The mixing characteristics of highly turbulent under-expanded gaseous fuel jets issued from millimeter-size circular nozzles are important for developing advanced direct injection gaseous-fuelled internal combustion engines. In the present study high-resolution large eddy simulation in conjunction with an adaptive mesh refinement technique was used in order to investigate key mixing characteristics of under-expanded hydrogen and methane jets under various ambient thermodynamics. Penetration rate, volumetric growth and initial transient vortex ring behaviour were investigated under near atmospheric and elevated ambient pressures and temperatures, P∞ ≈ 1 bar and 10 bar, T∞ = 296 K and 600 K, using a nozzle pressure ratio of 10. The conditions corresponded to injection strategies ranging from late intake stroke around inlet valve closure to late compression. It was observed that increasing the ambient temperature at constant pressure resulted in increase in both tip penetration and volumetric growth of the under-expanded jets.

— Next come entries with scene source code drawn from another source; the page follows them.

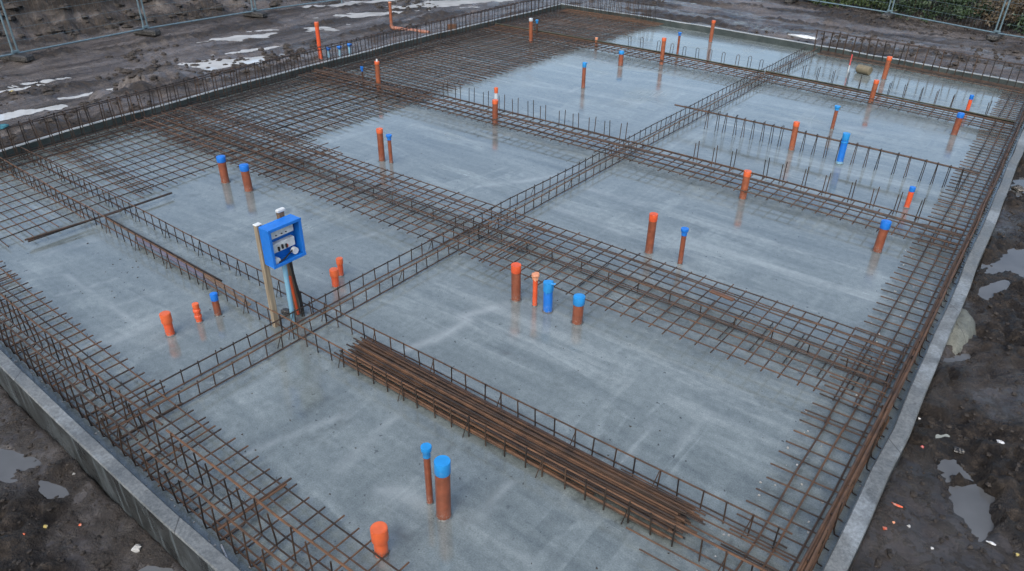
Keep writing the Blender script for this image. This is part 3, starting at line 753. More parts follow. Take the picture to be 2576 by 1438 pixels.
# ------------------------------------------------------------------ pipes
def cap_prof(r, h, kind):
    if kind == 'plain': return [(r*1.03, -h), (r*1.07, -h+.004), (r*1.075, -.004), (r*1.05, 0)]
    if kind == 'flare': return [(r*1.12, -h), (r*1.15, -h*.55), (r*1.55, -h*.38), (r*1.62, -.01), (r*1.55, 0)]
    if kind == 'coupler': return [(r*.96, -h), (r*.98, -h+.004), (r*1.2, -h+.009), (r*1.24, -h+.016), (r*1.24, -.004), (r*1.21, 0)]
    if kind == 'wide': return [(r*1.05, -h), (r*1.10, -h+.004), (r*1.13, -.004), (r*1.10, 0)]
def pipe(X, Y, h, d, cap, label, body='pipe', capm=None, ckind='plain', ch=None, extra=None, name='drain_pipe', group=None, film=False):
    loc = W(X, Y, 0)
    t = thing(name, label, 'pipe', loc, group)
    r = d/2; tl = (jt(.012), jt(.012))
    ch = ch or min(.075, h*.3)
    MB().lathe(loc, [(r, -.03), (r, h-ch*.6)], 24, tl).build('pipe_body', M[body], t)
    if capm:
        c = loc+np.array([tl[0]*h, tl[1]*h, h])
        m = MB().lathe(c, cap_prof(r, ch, ckind), 24, tl)
        if film:
            v = np.array(m.v); n = len(v)
            ctr = c+np.array([0, 0, -ch/2])
            for i in range(n):
                dd = v[i]-ctr; dd[2] = 0
                v[i] = v[i]+dd*random.gauss(0, .07)+np.array([0, 0, random.gauss(0, .005)])
            m.v = [tuple(p) for p in v]
        m.build('pipe_cap', M[capm], t)
        if ckind == 'coupler':
            MB().lathe(c+np.array([0, 0, .001]), [(r*1.12, 0), (r*1.10, .0025), (r*.9, .003), (r*.2, .0032)], 24, tl).build('cap_disc', M['orange'], t)
        if ckind == 'wide':
            MB().lathe(c+np.array([0, 0, .001]), [(r*.86, 0), (r*.84, .003), (r*.80, .004), (r*.2, .0042)], 20, tl).build('cap_disc', M[capm], t)
    if extra == 'sleeve':
        z = h*.42
        MB().lathe(loc+np.array([tl[0]*z, tl[1]*z, z]), [(r*1.02, -.02), (r*1.12, -.012), (r*1.16, 0), (r*1.12, .012), (r*1.02, .02)], 24, tl, False, False).build('collar', M[body], t)
    if extra == 'rings':
        for z in (h*.3, h*.62):
            MB().lathe(loc+np.array([tl[0]*z, tl[1]*z, z]), [(r*1.02, -.018), (r*1.2, -.012), (r*1.2, .012), (r*1.02, .018)], 24, tl, False, False).build('collar', M[body], t)
    if extra == 'cuff':
        z = h*.72
        MB().lathe(loc+np.array([tl[0]*z, tl[1]*z, z]), [(r*1.01, -.012), (r*1.1, -.008), (r*1.12, .0), (r*1.05, .012)], 24, tl, False, False).build('collar', M['blue_light'], t)
        MB().lathe(loc+np.array([0, 0, .012]), [(r*1.02, -.012), (r*1.12, -.005), (r*1.08, .03)], 24, tl, False, False).build('foot_ring', M['conduit'], t)
    if extra == 'spike':
        c = loc+np.array([tl[0]*h, tl[1]*h, h])
        MB().lathe(c, [(r*.45, 0), (r*.4, .03), (r*.2, .045)], 12).build('tip', M['white'], t)
    if extra == 'tag':
        c = loc+np.array([tl[0]*h+r*.9, tl[1]*h, h-.01])
        MB().box(c+np.array([.015, 0, .01]), (.05, .02, .012), .6, .003).build('tape_end', M[capm], t)
    n = 22; vs = []
    for k, (q, zz) in enumerate(((.98, .010), (1.06, .007), (1.24, .0015))):
        for i in range(n):
            a = 2*math.pi*i/n; rr = r*q*(1+(.16*random.uniform(-1, 1) if k == 2 else .03*random.uniform(-1, 1)))
            vs.append((loc[0]+rr*math.cos(a), loc[1]+rr*math.sin(a), zz))
    MB().add(vs, [(k*n+i, k*n+(i+1) % n, (k+1)*n+(i+1) % n, (k+1)*n+i) for k in range(2) for i in range(n)], True).build('grout_shade_ring', M['grout_shade'], t)  # ring round the pipe foot, darkened to paint in contact shadow and grime
    return t
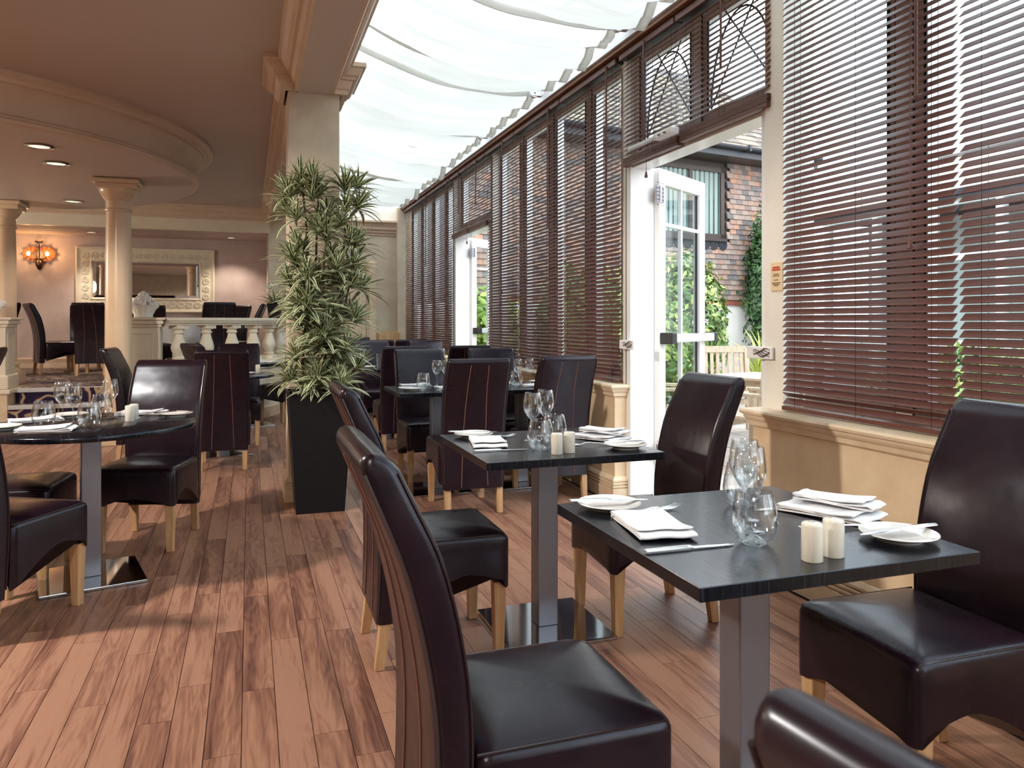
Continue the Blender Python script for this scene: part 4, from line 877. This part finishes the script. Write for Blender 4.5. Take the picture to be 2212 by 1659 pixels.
rnd = random.Random(11)
pbm = MB().lathe([(.001, -.014), (.018, -.011), (.027, 0), (.018, .011), (.001, .014)], n=12).mesh('pebble', 'pebble_white', smooth=True)
for i in range(46):
    x, y = rnd.uniform(-.16, .16), rnd.uniform(-.16, .16); s = rnd.uniform(.8, 1.3); put('pebble', pbm, pl, (x, y, .735 + rnd.uniform(0, .018)), (rnd.uniform(-.3, .3), rnd.uniform(-.3, .3), rnd.random() * 3), (s, s * rnd.uniform(.7, 1), s))
stems = []
for (bx, by, tx, ty, H) in [(-.08, 0, -.10, -.05, 2.12), (.04, .06, -.02, 0, 2.06), (.10, -.04, .16, .0, 2.1), (-.02, -.08, .05, -.12, 1.75), (.0, -.1, -.08, -.16, 1.45), (.08, .08, .2, .02, 1.6)]:
    pts = [(bx + (tx - bx) * t + .02 * math.sin(6 * t + bx * 30), by + (ty - by) * t + .015 * math.cos(5 * t), .72 + (H - .72) * t) for t in [i / 10 for i in range(11)]]
    stems.append(pts); MB().tube(pts, [.012 - .0006 * i for i in range(11)], 7).obj('stem', 'plant_stem', pl, smooth=True)
ros = []
for pts in stems:
    ros.append((*pts[-1], 1.05, 0))
    for i in range(1, 11):
        for q in range(1 if i > 1 else 2):
            a = rnd.uniform(0, 2 * math.pi); rr = rnd.uniform(.04, .11) if i < 8 else rnd.uniform(.05, .14); p = pts[i]; ros.append((p[0] + rr * math.cos(a), p[1] + rr * math.sin(a), p[2] + rnd.uniform(-.03, .05), rnd.uniform(.75, 1.05), 1))
for x, y, z, s in [(-.19, -.06, 2.02, 1.1), (-.2, -.02, 1.93, .9), (-.17, -.1, 1.62, .95), (.25, 0, 1.98, 1.05), (.23, -.06, 1.72, 1), (.2, -.1, 1.45, 1), (-.08, -.2, 1.32, 1.2), (.1, -.16, 1.55, 1), (-.15, -.12, .98, .9), (.15, -.16, 1.02, 1.05), (-.02, -.19, .86, .95), (-.12, -.14, 1.2, .9), (.24, -.03, .9, .95), (.02, -.2, 1.12, 1.05), (.22, -.1, 1.22, 1.), (-.18, -.08, .84, .85), (.12, -.19, .80, .9)]: ros.append((x, y, z, s, 1))
leaves = []
for (x, y, z, s, k) in ros:
    if z < .78: continue
    ox = math.atan2(y, x); out = min(.45, math.hypot(x, y) * 1.8)
    tiltm = Matrix.Rotation(out, 4, Vector((-math.sin(ox), math.cos(ox), 0)))
    nl = rnd.randint(28, 36)
    for j in range(nl):
        a = j * 2.39996 + rnd.uniform(-.2, .2); e = (j / nl); mi = rnd.choice([0, 1, 3] if e > .6 else [0, 1, 2, 4])
        m = Matrix.Translation((x, y, z + .03 * e)) @ tiltm @ Matrix.Rotation(a, 4, 'Z') @ Matrix.Rotation(R(-8 + 72 * e ** 1.2) + rnd.uniform(-.12, .12), 4, 'X') @ Matrix.Scale(s * rnd.uniform(.82, 1.08) * (1 - .25 * e), 4)
        leaves.append((y - .15 * rnd.random(), mi, m))
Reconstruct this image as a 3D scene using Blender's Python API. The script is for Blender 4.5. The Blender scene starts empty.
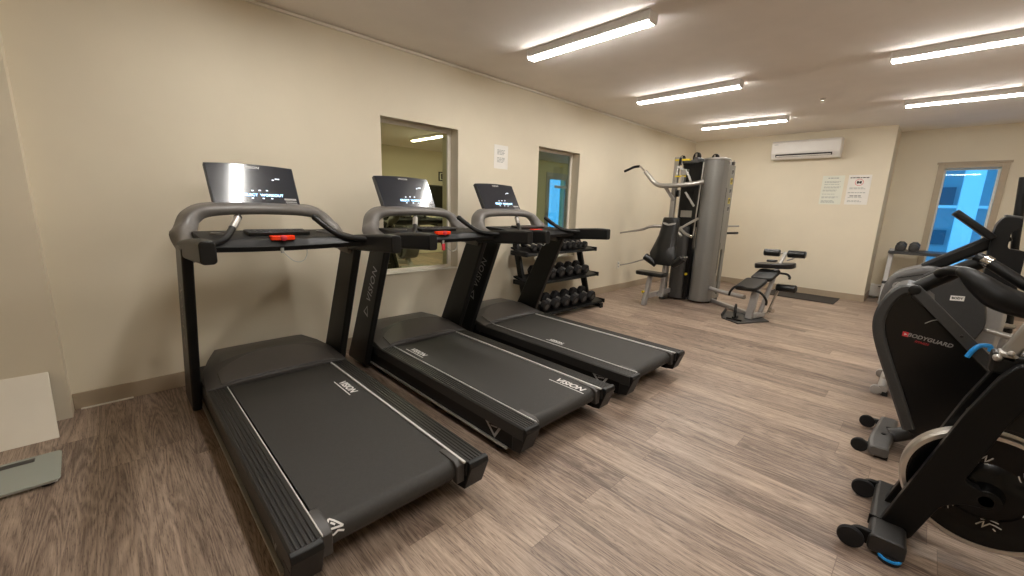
import bpy, bmesh, math, random
from mathutils import Vector as V, Matrix, Euler
random.seed(7)
SC = bpy.context.scene
COL = SC.collection
PI = math.pi

# ------------------------------------------------------------------ camera
CAM_H = 1.35
def make_camera(yaw=45.3597, pitch=-11.4121, roll=1.8399, f=408.30):
    a, b, c = math.radians(yaw), math.radians(pitch), math.radians(roll)
    fwd = V((-math.sin(a)*math.cos(b), math.cos(a)*math.cos(b), math.sin(b)))
    right = V((math.cos(a), math.sin(a), 0)); up = right.cross(fwd)
    r2 = math.cos(c)*right + math.sin(c)*up
    u2 = -math.sin(c)*right + math.cos(c)*up
    cd = bpy.data.cameras.new('camera'); cam = bpy.data.objects.new('camera', cd); COL.objects.link(cam)
    m = Matrix.Identity(4)
    for i in range(3):
        m[i][0], m[i][1], m[i][2] = r2[i], u2[i], -fwd[i]
    m[2][3] = CAM_H
    cam.matrix_world = m
    cd.sensor_width = 36; cd.lens = f/1024*36; cd.clip_start = .02; cd.clip_end = 200
    SC.camera = cam
make_camera()

# ------------------------------------------------------------------ world (blue dusk daylight seen through the end window), exposure
w = bpy.data.worlds.new('world'); SC.world = w; w.use_nodes = True
bg = w.node_tree.nodes['Background']
bg.inputs[0].default_value = (.10, .50, 1.0, 1); bg.inputs[1].default_value = 1.9
SC.view_settings.view_transform = 'Standard'; SC.view_settings.look = 'None'
SC.view_settings.gamma = 1; SC.view_settings.use_curve_mapping = False
SC.view_settings.exposure = 0.0
LAMP = 74.0           # radiance of the strip-light diffusers
LAMP_COL = (1, .962, .905)
cy = SC.cycles
cy.use_denoising = True; cy.max_bounces = 8; cy.diffuse_bounces = 5; cy.glossy_bounces = 4
cy.transparent_max_bounces = 12; cy.caustics_reflective = False; cy.caustics_refractive = False
cy.sample_clamp_indirect = 4

# ------------------------------------------------------------------ materials
def lin(h):
    h = h.lstrip('#'); o = []
    for i in (0, 2, 4):
        c = int(h[i:i+2], 16)/255
        o.append(c/12.92 if c <= .04045 else ((c+.055)/1.055)**2.4)
    return (*o, 1)

class NT:
    def __init__(s, name):
        s.m = bpy.data.materials.new(name); s.m.use_nodes = True
        s.t = s.m.node_tree; s.n = s.t.nodes; s.p = s.n['Principled BSDF']; s.out = s.n['Material Output']
    def add(s, typ, **kw):
        n = s.n.new(typ)
        for k, v in kw.items():
            if isinstance(k, str) and hasattr(n, k): setattr(n, k, v)
        return n
    def link(s, a, b): s.t.links.new(a, b)
    def coord(s, scale=(1, 1, 1)):
        tc = s.add('ShaderNodeTexCoord'); mp = s.add('ShaderNodeMapping'); mp.inputs['Scale'].default_value = scale
        s.link(tc.outputs['Object'], mp.inputs[0]); return mp.outputs[0]
    def math(s, op, a, b=None, c=None):
        n = s.add('ShaderNodeMath', operation=op)
        for i, v in enumerate((a, b, c)):
            if v is None: continue
            if isinstance(v, (int, float)): n.inputs[i].default_value = v
            else: s.link(v, n.inputs[i])
        return n.outputs[0]

def mat(name, col, rough=.5, metal=0.0, var=.06, nscale=30, bump=.0, bscale=200, coat=0, spec=.5):
    k = NT(name); c = lin(col)
    k.p.inputs['Roughness'].default_value = rough; k.p.inputs['Metallic'].default_value = metal
    k.p.inputs['Specular IOR Level'].default_value = spec
    k.p.inputs['Coat Weight'].default_value = coat; k.p.inputs['Coat Roughness'].default_value = .05
    co = k.coord()
    no = k.add('ShaderNodeTexNoise'); no.inputs['Scale'].default_value = nscale; no.inputs['Detail'].default_value = 3
    k.link(co, no.inputs['Vector'])
    r = k.add('ShaderNodeValToRGB')
    r.color_ramp.elements[0].position = .3; r.color_ramp.elements[1].position = .7
    r.color_ramp.elements[0].color = tuple(x*(1-var) for x in c[:3])+(1,)
    r.color_ramp.elements[1].color = tuple(min(1, x*(1+var)) for x in c[:3])+(1,)
    k.link(no.outputs[0], r.inputs[0]); k.link(r.outputs[0], k.p.inputs['Base Color'])
    if bump:
        n2 = k.add('ShaderNodeTexNoise'); n2.inputs['Scale'].default_value = bscale; n2.inputs['Detail'].default_value = 2
        k.link(co, n2.inputs['Vector'])
        b = k.add('ShaderNodeBump'); b.inputs['Strength'].default_value = bump; b.inputs['Distance'].default_value = .002
        k.link(n2.outputs[0], b.inputs['Height']); k.link(b.outputs[0], k.p.inputs['Normal'])
    return k.m

def emis(name, col, strength):
    k = NT(name); k.p.inputs['Base Color'].default_value = (.8, .8, .8, 1)
    k.p.inputs['Emission Color'].default_value = (*col[:3], 1); k.p.inputs['Emission Strength'].default_value = strength
    return k.m

def glass(name, tint, gloss=1.0, rough=0.0):
    k = NT(name); k.n.remove(k.p)
    tr = k.add('ShaderNodeBsdfTransparent'); tr.inputs[0].default_value = tint
    gl = k.add('ShaderNodeBsdfGlossy'); gl.inputs['Roughness'].default_value = rough; gl.inputs[0].default_value = (gloss, gloss, gloss, 1)
    fr = k.add('ShaderNodeFresnel'); fr.inputs[0].default_value = 1.5
    mx = k.add('ShaderNodeMixShader'); ge = k.add('ShaderNodeNewGeometry')
    k.link(k.math('MULTIPLY', fr.outputs[0], k.math('SUBTRACT', 1.0, ge.outputs['Backfacing'])), mx.inputs[0]); k.link(tr.outputs[0], mx.inputs[1]); k.link(gl.outputs[0], mx.inputs[2])
    k.link(mx.outputs[0], k.out.inputs[0]); return k.m

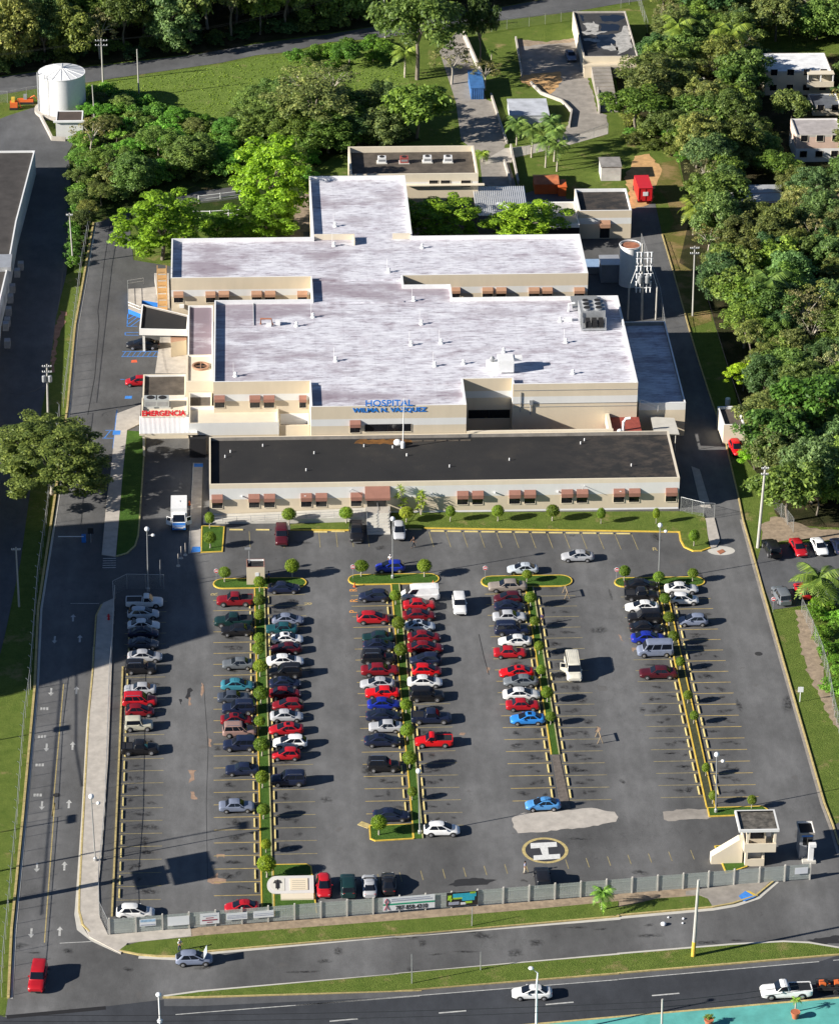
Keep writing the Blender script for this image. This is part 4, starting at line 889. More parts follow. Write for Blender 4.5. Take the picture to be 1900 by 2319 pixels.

It was also found that the effect of diffusivity, ratio of specific heats and ambient density must be considered when scaling volumetric growth of under-expanded jets of different gases and/or when issued into different ambient temperatures. Moreover, substantial differences were observed between the transient jet formation of hydrogen and methane fuels. It was found that the embedded shock structures and supersonic annular shear layers played a significant role in the formation and evolution of the transient preliminary and secondary vortex rings. It was also noted that the evolution of the vortex ring influenced significantly the volumetric growth and hence mixing quality of under-expanded jets.